The problem> All lines from the beginning of the listing through the line with "for a, b in" are to be copied word for word; the pictures are not.

Collected data>
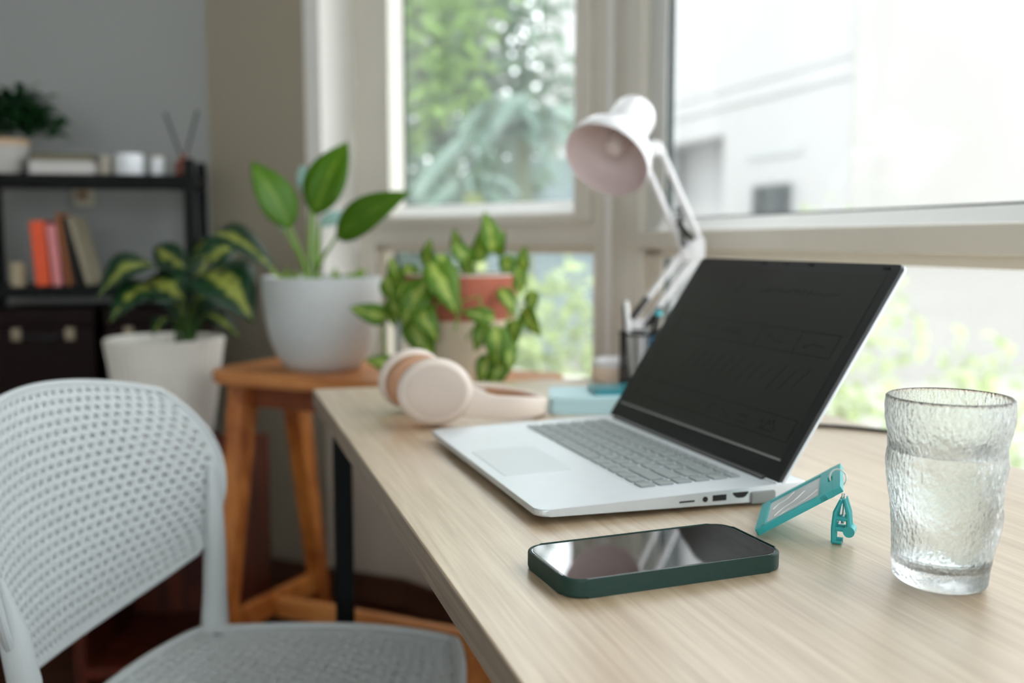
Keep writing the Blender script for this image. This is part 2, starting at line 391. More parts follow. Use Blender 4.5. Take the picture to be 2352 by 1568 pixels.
window_right(3, 2.07, 3.5)
w4 = sempty('window_4'); FB_ = frameM(P1, -nD, dD)       # unseen window added behind the camera to fill the shaded side of the room
m = MB(); m.b2(.5, .57, 0, .09, .7, 2.4, FB_, .004); m.b2(3.43, 3.5, 0, .09, .7, 2.4, FB_, .004); m.b2(1.96, 2.04, 0, .09, .7, 2.4, FB_, .004); m.b2(.5, 3.5, 0, .09, .7, .77, FB_, .004); m.b2(.5, 3.5, 0, .09, 2.33, 2.4, FB_, .004)
m.build('window_frame', M_frame, w4)
for a, b in ((.56, 1.97), (2.03, 3.44)): MB().b2(a, b, .05, .056, .76, 2.34, FB_).build('pane', M_pane, w4)

# ------------------------------------------------------------------ desk
DT = .74
DK = Vector((-.3013, 1.4952, 0)); DWd, DLn = .617, 1.2
dc = DK + nD * DWd / 2 + dD * DLn / 2
dr = math.atan2(.2912, .9567)
desk = thing('desk', 'light oak desk with square black metal legs in front of the windows', 'desk', (dc.x, dc.y, 0), dr)
MB().box((0, 0, DT - .0125), (DWd, DLn, .025), bev=.0012).build('tabletop', M_oak, desk)
m = MB(); e = .0006
m.b2(-DWd / 2 - e, -DWd / 2 + .001, -DLn / 2, DLn / 2, DT - .0238, DT - .0012); m.b2(DWd / 2 - .001, DWd / 2 + e, -DLn / 2, DLn / 2, DT - .0238, DT - .0012)
m.b2(-DWd / 2, DWd / 2, DLn / 2 - .001, DLn / 2 + e, DT - .0238, DT - .0012); m.b2(-DWd / 2, DWd / 2, -DLn / 2 - e, -DLn / 2 + .001, DT - .0238, DT - .0012)
m.build('shaded_edge_band', M_oakshade, desk)
for sx in (-1, 1):
    for sy in (-1, 1):
        MB().box((sx * (DWd / 2 - .035), sy * (DLn / 2 - .058), (DT - .025) / 2), (.026, .026, DT - .025), bev=.002).build('leg', M_black, desk)
m = MB()
for sx in (-1, 1): m.b2(sx * (DWd / 2 - .035) - .012, sx * (DWd / 2 - .035) + .012, -DLn / 2 + .071, DLn / 2 - .071, DT - .05, DT - .025)
for sy in (-1, 1): m.b2(-DWd / 2 + .048, DWd / 2 - .048, sy * (DLn / 2 - .058) - .012, sy * (DLn / 2 - .058) + .012, DT - .05, DT - .025)
m.build('under_frame', M_black, desk)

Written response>
Keep writing the Blender script for this image. This is part 2, starting at line 391. More parts follow. Use Blender 4.5. Take the picture to be 2352 by 1568 pixels.
window_right(3, 2.07, 3.5)
w4 = sempty('window_4'); FB_ = frameM(P1, -nD, dD)       # unseen window added behind the camera to fill the shaded side of the room
m = MB(); m.b2(.5, .57, 0, .09, .7, 2.4, FB_, .004); m.b2(3.43, 3.5, 0, .09, .7, 2.4, FB_, .004); m.b2(1.96, 2.04, 0, .09, .7, 2.4, FB_, .004); m.b2(.5, 3.5, 0, .09, .7, .77, FB_, .004); m.b2(.5, 3.5, 0, .09, 2.33, 2.4, FB_, .004)
m.build('window_frame', M_frame, w4)
for a, b in ((.56, 1.97), (2.03, 3.44)): MB().b2(a, b, .05, .056, .76, 2.34, FB_).build('pane', M_pane, w4)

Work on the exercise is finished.